Opéra National de Lorraine, 30 septembre
Coproduction entre l’Opéra National de Lorraine et l’Opéra de Dijon, on attendait beaucoup de la création en France du troisième opéra de Zemlinsky, Der Traumgörge, redécouvert et donné pour la première fois, à Nuremberg, en 1980. Promesse tenue, et très largement.
Parce que le metteur en scène Laurent Delvert a eu la sagesse de jouer à fond la carte d’un livret non sans maladresses ni déséquilibres, mais où s’exalte, avec une touchante ingénuité, le conflit entre rêve et réalité (emblématique de l’œuvre), dans une vision d’un idéalisme sans retenue, et en forme de confession intime du compositeur.
Sans essai d’actualisation, pour une interrogation en elle-même toujours d’actualité, mais en misant sur la portée et l’efficacité d’un conte intemporel. Très bien servi en cela par le beau et intelligent décor de Philippine Ordinaire, qui pose, à l’arrière-plan, les alignements d’un champ de blé suffisants pour évoquer le moulin. Un ruisselet descend vers l’avant-scène, en murmurant doucement (un petit débordement incongru surprendra l’alto solo dans la fosse !).
Le glissement latéral habile de deux praticables permettra de moduler, pour camper, au II, le tumulte d’une salle d’auberge animée, puis une tentative d’incendie des plus impressionnantes. Avant un « Postlude » (« Nachspiel ») qui, à la seule audition, est plutôt déconcertant, dans sa tentative de résolution apaisée des conflits, mais admirablement intégré ici, pour un final très émouvant sous le ciel étoilé.

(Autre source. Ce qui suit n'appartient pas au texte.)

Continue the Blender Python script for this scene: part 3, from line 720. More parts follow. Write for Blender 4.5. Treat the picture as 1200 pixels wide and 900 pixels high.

Dans cette ambiance constamment poétique et d’un goût parfait (c’est au travail des Herrmann naguère qu’on pourrait globalement penser), l’œuvre est servie au mieux dans sa magnificence par une distribution de premier ordre. Daniel Brenna (découvert à Salzbourg, en 2012, en Desportes dans Die Soldaten, rôle qui devait assurer sa percée), pour Peter Wedd d’abord annoncé, est un authentique ténor héroïque, sans faiblesse, sans fatigue, et sans dureté dans les aigus, mais capable aussi du plus délicat phrasé, dans les demi-teintes des scènes intimistes. Sa silhouette, qui pourrait peut-être gêner ailleurs, est parfaitement en situation, pour un Görge un peu éberlué ou perdu dans ses songes, et toujours touchant.
Admirablement engagée, pour la puissante apparition de la Princesse, puis les éclats farouches de Gertraud, la très versatile Helena Juntunen nous convainc nettement plus qu’en Salome, en 2017, à l’Opéra National du Rhin. Tous les deux pour de grandioses duos, qui, avec les monologues de Görge, marquent les sommets de la partition, entre Mahler et le Schoenberg des Gurre-Lieder, et avec forte ascendance wagnérienne.
Susanna Hurrell donne idéalement une Grete à la fois vive et ingénue, dont le timbre délicat et pur permet d’allier la séduction de la fiancée à la compréhension limitée qu’elle a des aspirations de son futur, qui constitue un des moteurs de l’action. Dans des seconds rôles plus ingrats, le très vigoureux Kaspar de Wieland Satter et le non moins musclé Hans d’Allen Boxer, comme l’impeccable Marei d’Aurélie Jarjaye, complètent heureusement, de même que tous les comprimari (excellent Alexander Sprague, dans un très éphémère rôle de ténor à la guitare).
Enfin, la Polonaise Marta Gardolinska, Viennoise d’adoption, il est vrai, et familière de cet univers, nous enchante dans la fosse, avec une battue élégante, souple et précise, comme respirant tout naturellement l’esprit très spécifique de cette musique.
Seule réserve : excellemment servie par les brillants solistes de l’Orchestre de l’Opéra National de Lorraine, l’adaptation pour une trentaine de musiciens, en soi parfaite, de Jan-Benjamin Homolka, adaptée sans doute aux circonstances, comme aux dimensions de la salle, ne suffit pas, et d’assez loin, à rendre compte de l’éblouissante somptuosité de la partition, et tout particulièrement de ses puissants contrastes de dynamique.
On n’a ici qu’une version approchée, qu’on s’en voudrait pourtant de manquer lors des reprises, pour ce qui est une splendide réussite de début de saison.
Cette coproduction sera présentée à Dijon les 16, 18 et 20 octobre. Elle sera diffusée sur France Musique le 7 novembre à 20h00, dans l’émission de Judith Chaine « Samedi à l’Opéra ».